JUNTO: The final section of the volume is devoted to the “legacy” or “afterlife” of the Revolution. As organizers and editors, what do you hope will be the legacy or afterlife of both the conference and the volume?

SPERO: We hope that it might be looked back upon as a conversation starter and we think this might be happening even now. The MHS hosted a conference on the theme in 2015, and the JER and WMQ are co-publishing a special issue on the Revolution as well. It’s great to see all the projects that are in the works and the new ones coming out regularly. I don’t think the Revolution Reborn conference sparked all that, but I think it may have caught a wave of growing scholarly interest in the American Revolution and the volume will be looked upon that way in the historiography.

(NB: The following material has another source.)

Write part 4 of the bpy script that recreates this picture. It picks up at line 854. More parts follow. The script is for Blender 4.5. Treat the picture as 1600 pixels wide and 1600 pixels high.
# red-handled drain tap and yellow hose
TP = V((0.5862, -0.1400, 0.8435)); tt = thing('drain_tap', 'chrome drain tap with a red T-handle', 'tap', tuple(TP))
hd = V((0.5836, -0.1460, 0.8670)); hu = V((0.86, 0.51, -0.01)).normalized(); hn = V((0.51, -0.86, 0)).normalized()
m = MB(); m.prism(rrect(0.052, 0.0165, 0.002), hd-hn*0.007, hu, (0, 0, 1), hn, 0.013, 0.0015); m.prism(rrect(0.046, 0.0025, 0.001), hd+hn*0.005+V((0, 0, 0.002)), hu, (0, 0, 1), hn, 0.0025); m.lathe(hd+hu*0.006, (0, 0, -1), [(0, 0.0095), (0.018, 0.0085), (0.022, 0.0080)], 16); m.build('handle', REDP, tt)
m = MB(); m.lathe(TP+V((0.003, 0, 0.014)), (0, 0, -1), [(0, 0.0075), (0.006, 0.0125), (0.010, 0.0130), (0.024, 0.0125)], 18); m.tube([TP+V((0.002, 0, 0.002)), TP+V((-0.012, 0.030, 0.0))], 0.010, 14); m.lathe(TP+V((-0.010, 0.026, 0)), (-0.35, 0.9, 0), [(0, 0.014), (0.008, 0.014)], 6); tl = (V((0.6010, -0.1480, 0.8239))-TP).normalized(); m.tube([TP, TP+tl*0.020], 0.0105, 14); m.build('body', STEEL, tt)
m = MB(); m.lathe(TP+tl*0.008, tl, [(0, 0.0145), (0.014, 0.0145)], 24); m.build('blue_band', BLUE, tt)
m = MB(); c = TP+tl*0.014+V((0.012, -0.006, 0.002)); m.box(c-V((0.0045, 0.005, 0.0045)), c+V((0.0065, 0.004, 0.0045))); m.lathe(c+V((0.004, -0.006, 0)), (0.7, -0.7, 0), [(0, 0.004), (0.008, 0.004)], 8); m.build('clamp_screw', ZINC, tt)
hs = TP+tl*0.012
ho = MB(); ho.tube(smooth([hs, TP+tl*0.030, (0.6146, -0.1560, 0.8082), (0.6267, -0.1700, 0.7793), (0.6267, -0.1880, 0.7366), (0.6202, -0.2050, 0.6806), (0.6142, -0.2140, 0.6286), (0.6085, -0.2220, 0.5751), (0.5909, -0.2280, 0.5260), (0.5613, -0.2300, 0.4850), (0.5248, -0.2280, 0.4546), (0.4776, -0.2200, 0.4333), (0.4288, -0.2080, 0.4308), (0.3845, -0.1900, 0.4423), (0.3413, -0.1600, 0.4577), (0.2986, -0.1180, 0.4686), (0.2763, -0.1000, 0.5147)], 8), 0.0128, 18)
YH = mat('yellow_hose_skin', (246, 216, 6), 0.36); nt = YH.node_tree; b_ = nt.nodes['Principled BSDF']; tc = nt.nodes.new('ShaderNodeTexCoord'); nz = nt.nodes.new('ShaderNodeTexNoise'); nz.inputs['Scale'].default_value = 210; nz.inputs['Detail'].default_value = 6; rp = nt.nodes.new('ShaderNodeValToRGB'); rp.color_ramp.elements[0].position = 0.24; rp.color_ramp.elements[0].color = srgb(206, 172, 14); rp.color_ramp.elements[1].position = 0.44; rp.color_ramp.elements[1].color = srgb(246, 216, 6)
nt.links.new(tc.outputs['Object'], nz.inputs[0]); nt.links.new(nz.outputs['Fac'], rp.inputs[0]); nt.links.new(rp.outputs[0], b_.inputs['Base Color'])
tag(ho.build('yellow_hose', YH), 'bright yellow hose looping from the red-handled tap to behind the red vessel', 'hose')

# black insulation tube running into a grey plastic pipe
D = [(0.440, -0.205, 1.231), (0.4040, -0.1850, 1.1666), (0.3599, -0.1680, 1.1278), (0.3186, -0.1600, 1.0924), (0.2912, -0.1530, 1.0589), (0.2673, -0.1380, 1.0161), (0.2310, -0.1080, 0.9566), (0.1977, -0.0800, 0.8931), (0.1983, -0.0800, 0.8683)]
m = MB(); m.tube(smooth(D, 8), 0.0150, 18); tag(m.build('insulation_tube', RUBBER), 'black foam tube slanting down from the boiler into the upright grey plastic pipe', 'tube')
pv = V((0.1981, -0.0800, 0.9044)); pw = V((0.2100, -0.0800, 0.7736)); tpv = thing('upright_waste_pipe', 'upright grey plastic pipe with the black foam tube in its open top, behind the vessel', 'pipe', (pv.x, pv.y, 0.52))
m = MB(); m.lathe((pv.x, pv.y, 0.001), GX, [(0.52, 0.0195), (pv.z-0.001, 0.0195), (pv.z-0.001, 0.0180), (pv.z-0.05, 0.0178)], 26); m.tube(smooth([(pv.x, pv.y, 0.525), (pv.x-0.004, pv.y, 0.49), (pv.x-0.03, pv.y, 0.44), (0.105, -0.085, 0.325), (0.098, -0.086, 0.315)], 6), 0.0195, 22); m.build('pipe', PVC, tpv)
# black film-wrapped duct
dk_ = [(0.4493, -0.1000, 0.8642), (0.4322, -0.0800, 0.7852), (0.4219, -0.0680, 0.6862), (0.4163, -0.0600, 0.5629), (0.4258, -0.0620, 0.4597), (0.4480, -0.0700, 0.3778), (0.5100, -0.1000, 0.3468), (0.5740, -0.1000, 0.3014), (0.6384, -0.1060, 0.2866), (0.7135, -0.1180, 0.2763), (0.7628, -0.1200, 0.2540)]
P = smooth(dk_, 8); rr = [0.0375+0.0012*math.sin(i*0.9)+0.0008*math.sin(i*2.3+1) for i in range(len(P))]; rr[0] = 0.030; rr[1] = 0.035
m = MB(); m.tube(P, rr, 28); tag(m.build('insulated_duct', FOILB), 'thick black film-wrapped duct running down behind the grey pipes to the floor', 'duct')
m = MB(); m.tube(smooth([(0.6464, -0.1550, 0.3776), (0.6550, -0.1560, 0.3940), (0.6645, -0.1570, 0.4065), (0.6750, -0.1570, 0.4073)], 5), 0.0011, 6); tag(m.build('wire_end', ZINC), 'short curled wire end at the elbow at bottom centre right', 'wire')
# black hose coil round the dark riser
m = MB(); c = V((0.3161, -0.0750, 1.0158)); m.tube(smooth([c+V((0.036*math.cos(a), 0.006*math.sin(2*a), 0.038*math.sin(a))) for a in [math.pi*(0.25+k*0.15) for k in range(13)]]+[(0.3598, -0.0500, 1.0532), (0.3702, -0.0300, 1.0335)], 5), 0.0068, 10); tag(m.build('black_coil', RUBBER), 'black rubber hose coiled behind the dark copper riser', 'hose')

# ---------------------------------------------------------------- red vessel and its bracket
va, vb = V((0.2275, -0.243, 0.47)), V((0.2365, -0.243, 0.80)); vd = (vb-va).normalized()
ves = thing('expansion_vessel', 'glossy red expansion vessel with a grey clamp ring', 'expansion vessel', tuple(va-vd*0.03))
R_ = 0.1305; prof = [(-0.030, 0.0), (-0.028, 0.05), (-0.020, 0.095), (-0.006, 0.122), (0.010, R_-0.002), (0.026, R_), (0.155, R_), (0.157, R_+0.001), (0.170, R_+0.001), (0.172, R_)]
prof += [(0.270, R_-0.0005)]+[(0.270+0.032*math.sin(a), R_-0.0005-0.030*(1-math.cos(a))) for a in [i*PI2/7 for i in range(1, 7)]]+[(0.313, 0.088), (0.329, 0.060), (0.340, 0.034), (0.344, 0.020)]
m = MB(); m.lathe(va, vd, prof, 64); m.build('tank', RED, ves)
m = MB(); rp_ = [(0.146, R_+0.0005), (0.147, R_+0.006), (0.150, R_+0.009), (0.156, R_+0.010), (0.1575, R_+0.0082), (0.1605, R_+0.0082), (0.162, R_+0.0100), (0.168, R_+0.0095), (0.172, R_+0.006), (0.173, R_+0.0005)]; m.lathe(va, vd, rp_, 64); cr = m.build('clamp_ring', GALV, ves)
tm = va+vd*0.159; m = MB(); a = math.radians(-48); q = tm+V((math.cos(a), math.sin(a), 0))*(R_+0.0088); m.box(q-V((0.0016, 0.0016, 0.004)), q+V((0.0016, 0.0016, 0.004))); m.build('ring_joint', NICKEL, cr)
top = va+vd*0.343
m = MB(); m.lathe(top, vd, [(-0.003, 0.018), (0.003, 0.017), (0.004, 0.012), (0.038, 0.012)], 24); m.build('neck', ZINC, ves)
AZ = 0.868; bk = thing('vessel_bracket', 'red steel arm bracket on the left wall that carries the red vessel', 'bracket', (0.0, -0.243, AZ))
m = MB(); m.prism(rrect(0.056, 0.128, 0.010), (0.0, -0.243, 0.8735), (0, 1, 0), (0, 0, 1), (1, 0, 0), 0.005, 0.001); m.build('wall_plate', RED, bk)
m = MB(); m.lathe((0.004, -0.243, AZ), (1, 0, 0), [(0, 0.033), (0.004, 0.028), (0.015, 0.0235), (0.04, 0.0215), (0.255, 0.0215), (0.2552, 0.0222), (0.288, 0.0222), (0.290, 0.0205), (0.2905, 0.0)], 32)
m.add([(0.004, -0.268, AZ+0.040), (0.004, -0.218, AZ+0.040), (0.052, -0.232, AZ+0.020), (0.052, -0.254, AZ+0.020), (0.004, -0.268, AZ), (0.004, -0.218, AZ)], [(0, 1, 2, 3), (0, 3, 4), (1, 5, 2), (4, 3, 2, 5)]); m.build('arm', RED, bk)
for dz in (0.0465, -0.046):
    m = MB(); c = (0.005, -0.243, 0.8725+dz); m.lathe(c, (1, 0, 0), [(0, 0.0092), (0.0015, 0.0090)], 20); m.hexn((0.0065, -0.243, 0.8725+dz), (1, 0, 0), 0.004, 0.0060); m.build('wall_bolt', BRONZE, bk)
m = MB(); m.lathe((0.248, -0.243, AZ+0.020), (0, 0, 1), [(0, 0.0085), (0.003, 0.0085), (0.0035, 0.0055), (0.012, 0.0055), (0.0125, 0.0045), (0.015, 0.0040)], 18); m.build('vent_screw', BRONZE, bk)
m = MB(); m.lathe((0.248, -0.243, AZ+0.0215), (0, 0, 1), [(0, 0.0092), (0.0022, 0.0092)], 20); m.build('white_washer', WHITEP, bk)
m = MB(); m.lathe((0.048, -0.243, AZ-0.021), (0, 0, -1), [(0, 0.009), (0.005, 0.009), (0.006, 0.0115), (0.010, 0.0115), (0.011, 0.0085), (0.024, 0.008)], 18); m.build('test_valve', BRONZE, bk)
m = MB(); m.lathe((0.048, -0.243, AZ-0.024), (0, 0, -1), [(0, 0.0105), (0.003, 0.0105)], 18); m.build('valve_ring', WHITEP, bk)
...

ZUCKERMAN: I THINK the legacy or afterlife will be very modest. The volume will sell as unimpressively as most collections and be reviewed as erratically. In that regard, I have no words sufficient to thank you at the Junto for the attention you’re giving the volume.

I HOPE that its legacy or afterlife will be something more. At very least, I hope the volume will launch a small squadron of young scholars whose subsequent books will make their way and have their impact. And at very least, I hope that the hundreds who attended the conference will remember it as the best damn scholarly conference they were ever a part of. Beyond those hopes, I cherish a couple of others. I’d love to see the format we evolved for this conference become a standard format for scholarly conferences. It would spare countless thousands countless hours of needless boredom and make our meetings as exciting, even as electric, as they ought to be. And I’d love to see the effort we made to engage the public in our thinking become common and even normal. It would be good for all of us.

One response

  1. It happens that in my RSS feed the Junto follows right after Historiann, whose most recent post is a rather meek and mild ( 🙂 reproof of something called the “100 Best American Revolution Books of All Time” for its omissions. I’m curious whether the conference and the volume were more inclusive of women historians than that list appears to be?